May 25, 2013
  • Q&A: Waiting on Bam's Afghan war plan

    President Barack Obama, center, Army Assistant Judge Advocate

    President Barack Obama on Thursday in Dover Air Force Base, Del., salutes the casket of a soldier killed in Afghanistan. (Photo: AP)

    With the Afghan presidential runoff set for Nov. 7, pressure is building on President Barack Obama to announce his next move in Afghanistan.

    Gen. Stanley McChrystal, the U.S. regional commander, has advised adding about 40,000 U.S. troops. Obama, however, reportedly is mulling a scaled-down deployment, described as “McChrystal Light.”

    Leslie H. Gelb, president emeritus of the Council on Foreign Relations, a former official with the State and Defense departments and author of “Power Rules,” spoke with amNewYork about Afghanistan.

    Why has Obama hesitated so long to disclose his Afghan strategy?
    I don’t think he did it for political posturing. I think he delayed it because he hoped against hope that there was a good solution out there that he hadn’t thought of. And I think he finally realized that there are no good solutions, that he’s going to have to come up with some kind of middle way. And it is my hope that his middle way will not be mush, that it will have direction and purpose

    What options does the U.S. have?
    The option of continuing to believe that you can win victory in Afghanistan and, quote, defeat the Taliban, defeat al-Qaida. Those people live there and the only people who can deal with them – and I don’t think they can defeat them – are the Afghans themselves.

    What course of action do you support?
    I would be in favor of a troop surge for a limited period, to focus really on arming and training Afghans. Not just the Afghan army, which is a farce, but the tribal leaders and warlords.

    Should U.S. troops be deployed to train or fight?
    Mainly for training, but there’s immediate security problems in some places, and that has to be dealt with.

    Is that a realistic scenario?
    People say it can’t be done, and I say, “Who taught the Taliban how to fight?”

    Will President Hamid Karzai be re-elected on Nov. 7?
    People who know far more about the situation than I do all say Karzai will win the election. And even if you discount the cheating in this past election, he still beat Abdullah Abdullah by about 20 points.

    How can we get the Afghan people to trust the Karzai regime?
    We’ll try to pressure him for a unity government and, to some degree, I think we’ll succeed. But even with that, that government is just fundamentally corrupt and inefficient.

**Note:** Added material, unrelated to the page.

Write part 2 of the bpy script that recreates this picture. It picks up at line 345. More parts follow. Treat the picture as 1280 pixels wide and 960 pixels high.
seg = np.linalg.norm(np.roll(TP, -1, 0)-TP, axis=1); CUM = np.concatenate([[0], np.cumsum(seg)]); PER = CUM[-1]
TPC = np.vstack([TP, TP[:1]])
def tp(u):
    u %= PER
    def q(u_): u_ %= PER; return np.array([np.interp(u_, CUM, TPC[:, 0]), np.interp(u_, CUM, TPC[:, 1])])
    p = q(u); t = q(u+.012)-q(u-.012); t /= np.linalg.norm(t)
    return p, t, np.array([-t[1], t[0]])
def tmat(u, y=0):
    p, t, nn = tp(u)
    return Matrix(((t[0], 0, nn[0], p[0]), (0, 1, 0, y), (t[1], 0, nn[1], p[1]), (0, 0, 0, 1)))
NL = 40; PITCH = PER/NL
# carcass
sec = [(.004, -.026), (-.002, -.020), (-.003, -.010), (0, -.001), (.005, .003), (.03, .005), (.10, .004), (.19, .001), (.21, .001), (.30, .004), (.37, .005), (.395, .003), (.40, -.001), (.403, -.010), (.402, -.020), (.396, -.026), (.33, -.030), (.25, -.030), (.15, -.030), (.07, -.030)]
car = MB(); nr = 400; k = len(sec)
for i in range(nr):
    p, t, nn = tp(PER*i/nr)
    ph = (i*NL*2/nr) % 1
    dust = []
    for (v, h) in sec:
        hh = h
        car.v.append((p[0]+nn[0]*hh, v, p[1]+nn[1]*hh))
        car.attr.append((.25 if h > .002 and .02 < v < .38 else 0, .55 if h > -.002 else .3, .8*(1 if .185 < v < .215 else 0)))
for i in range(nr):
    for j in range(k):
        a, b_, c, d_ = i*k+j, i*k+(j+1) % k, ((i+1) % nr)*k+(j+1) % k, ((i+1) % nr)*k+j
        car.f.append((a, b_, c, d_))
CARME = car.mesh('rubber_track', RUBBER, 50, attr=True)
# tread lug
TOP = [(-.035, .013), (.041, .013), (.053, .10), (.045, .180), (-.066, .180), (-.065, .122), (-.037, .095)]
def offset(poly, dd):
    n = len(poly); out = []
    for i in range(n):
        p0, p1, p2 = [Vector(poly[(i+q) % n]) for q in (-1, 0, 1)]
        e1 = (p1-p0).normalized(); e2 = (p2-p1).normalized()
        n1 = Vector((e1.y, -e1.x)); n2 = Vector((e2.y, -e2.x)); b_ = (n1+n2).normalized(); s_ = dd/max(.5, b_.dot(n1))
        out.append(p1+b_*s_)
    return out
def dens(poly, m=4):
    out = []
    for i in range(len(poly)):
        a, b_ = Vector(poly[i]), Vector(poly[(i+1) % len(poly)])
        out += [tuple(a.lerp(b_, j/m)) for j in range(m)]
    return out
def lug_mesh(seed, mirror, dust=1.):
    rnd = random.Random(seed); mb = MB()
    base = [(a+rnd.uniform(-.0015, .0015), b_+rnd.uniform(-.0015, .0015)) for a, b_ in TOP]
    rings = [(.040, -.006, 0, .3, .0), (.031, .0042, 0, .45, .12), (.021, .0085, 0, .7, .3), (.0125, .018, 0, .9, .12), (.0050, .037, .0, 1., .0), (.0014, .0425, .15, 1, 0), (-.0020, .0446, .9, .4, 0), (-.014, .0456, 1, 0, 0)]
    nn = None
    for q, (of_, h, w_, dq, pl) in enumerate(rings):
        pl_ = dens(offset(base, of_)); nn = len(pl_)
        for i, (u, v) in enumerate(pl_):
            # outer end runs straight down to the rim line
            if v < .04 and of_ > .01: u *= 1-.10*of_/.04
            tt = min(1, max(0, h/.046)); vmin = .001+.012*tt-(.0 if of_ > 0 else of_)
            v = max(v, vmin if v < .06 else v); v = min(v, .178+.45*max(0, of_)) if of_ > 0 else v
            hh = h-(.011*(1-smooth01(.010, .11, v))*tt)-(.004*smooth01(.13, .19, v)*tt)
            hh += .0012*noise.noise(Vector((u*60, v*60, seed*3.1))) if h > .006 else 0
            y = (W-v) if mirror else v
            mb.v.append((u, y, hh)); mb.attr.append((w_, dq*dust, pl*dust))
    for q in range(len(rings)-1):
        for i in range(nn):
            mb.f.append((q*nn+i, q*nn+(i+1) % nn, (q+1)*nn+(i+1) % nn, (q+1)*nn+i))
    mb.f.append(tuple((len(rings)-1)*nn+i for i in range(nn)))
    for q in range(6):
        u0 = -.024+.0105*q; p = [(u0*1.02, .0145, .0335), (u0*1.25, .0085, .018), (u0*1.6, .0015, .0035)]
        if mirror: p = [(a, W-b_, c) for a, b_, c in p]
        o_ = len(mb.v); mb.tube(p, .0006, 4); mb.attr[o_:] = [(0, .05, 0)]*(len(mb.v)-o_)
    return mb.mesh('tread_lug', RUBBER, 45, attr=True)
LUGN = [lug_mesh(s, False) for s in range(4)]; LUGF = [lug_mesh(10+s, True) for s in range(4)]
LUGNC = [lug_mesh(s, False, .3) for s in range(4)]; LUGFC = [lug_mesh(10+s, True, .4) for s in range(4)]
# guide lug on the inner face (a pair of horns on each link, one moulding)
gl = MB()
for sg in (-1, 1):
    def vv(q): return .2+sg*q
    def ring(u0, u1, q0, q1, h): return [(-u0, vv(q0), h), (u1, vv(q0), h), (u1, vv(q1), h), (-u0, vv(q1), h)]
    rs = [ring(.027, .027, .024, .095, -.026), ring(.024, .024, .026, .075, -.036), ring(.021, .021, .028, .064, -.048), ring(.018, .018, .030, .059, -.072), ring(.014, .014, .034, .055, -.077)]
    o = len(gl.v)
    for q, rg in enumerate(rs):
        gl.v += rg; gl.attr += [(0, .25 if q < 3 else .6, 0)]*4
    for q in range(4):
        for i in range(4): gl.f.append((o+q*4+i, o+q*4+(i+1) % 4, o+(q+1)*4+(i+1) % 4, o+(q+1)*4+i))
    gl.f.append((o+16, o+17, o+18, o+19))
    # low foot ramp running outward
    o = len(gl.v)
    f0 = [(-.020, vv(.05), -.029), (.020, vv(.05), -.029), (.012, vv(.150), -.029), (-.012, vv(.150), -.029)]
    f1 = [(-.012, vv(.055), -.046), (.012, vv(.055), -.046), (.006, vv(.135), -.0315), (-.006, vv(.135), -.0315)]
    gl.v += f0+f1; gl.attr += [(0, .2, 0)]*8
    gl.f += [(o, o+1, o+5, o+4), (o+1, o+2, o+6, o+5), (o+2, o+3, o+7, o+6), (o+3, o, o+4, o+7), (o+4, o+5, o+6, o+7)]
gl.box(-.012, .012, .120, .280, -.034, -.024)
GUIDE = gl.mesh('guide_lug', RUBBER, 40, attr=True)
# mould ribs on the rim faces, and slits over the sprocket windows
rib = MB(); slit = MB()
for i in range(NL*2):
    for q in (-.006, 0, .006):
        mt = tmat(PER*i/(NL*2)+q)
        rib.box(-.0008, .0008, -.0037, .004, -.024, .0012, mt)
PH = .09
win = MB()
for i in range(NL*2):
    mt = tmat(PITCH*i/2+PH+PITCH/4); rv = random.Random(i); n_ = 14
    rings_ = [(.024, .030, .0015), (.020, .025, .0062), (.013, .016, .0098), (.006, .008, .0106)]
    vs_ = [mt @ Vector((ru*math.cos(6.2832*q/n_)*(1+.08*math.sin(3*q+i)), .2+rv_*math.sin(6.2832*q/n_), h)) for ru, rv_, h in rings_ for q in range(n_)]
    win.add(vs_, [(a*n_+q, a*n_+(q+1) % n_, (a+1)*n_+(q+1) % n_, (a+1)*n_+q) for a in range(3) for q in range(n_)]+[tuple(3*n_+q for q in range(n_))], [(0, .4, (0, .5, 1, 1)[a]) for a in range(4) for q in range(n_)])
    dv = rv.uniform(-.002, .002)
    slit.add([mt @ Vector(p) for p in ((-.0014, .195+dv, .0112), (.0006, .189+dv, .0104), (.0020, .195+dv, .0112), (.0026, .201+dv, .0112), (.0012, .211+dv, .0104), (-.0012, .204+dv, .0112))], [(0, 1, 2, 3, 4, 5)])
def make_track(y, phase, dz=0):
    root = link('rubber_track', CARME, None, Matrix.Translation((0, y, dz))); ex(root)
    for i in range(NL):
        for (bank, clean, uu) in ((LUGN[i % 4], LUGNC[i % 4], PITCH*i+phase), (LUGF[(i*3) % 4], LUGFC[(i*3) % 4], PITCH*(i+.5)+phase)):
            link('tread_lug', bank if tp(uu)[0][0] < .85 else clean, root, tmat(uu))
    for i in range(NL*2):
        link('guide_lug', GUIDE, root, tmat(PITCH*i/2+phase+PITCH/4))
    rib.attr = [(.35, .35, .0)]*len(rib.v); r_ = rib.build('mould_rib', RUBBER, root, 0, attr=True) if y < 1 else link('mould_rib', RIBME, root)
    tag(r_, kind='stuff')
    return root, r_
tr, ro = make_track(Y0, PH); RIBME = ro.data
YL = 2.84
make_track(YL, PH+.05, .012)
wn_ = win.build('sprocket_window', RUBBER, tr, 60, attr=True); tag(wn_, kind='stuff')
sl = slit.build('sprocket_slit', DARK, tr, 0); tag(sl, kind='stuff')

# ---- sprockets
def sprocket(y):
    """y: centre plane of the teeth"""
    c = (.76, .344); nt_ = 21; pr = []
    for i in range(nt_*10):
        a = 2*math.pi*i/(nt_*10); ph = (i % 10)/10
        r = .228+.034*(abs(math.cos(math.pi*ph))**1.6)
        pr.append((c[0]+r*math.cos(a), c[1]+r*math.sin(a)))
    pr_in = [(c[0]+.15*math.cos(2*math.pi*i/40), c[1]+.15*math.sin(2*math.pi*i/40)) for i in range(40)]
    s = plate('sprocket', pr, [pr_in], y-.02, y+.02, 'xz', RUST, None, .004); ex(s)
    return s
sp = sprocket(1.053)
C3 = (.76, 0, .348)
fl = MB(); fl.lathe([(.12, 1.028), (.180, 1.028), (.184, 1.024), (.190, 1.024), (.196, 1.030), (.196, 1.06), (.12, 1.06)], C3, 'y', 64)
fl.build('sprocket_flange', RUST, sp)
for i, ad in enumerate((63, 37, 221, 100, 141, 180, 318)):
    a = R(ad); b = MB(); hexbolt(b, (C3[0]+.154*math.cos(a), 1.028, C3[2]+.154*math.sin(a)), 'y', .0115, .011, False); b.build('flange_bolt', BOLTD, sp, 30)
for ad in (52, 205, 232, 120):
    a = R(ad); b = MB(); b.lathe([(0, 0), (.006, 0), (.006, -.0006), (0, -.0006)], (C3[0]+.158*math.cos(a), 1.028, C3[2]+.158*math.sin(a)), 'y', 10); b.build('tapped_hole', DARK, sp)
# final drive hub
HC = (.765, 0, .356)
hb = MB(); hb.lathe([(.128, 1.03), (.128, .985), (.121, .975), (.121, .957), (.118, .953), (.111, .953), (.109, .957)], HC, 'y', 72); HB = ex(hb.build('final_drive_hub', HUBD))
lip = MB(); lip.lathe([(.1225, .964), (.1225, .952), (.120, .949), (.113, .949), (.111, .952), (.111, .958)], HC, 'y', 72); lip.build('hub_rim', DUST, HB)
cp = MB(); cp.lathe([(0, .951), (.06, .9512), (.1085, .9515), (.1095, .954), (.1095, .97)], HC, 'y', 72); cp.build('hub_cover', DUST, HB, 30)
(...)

    Is government reform possible?
    We can go in there and jump up and down on Karzai’s desk all we want, but as long as corruption is so endemic, it won’t work. The leaders have to want to do it.

    What would be considered a victory for the U.S.?
    To keep Afghanistan from becoming a base of terrorist operations against us and our allies. Pakistan, India, Russia and Iran — they all share an interest in not seeing Afghanistan become a terrorist state.

    And military action could accomplish this?
    If we see that territory used for training grounds, we ought to hit them very hard and we can do it with drones and with missiles and with air attacks and we ought to do it in the hardest possible matter. Deterrents almost always work.

    What hurdles does Obama’s face domestically?
    The main challenge is to announce a policy that people will find compelling, realistic and commonsensical. Until he gets that right, he’ll be in a crisis over Afghanistan every three months. … People understand just how difficult it is. Americans are not going to say, Perform miracles.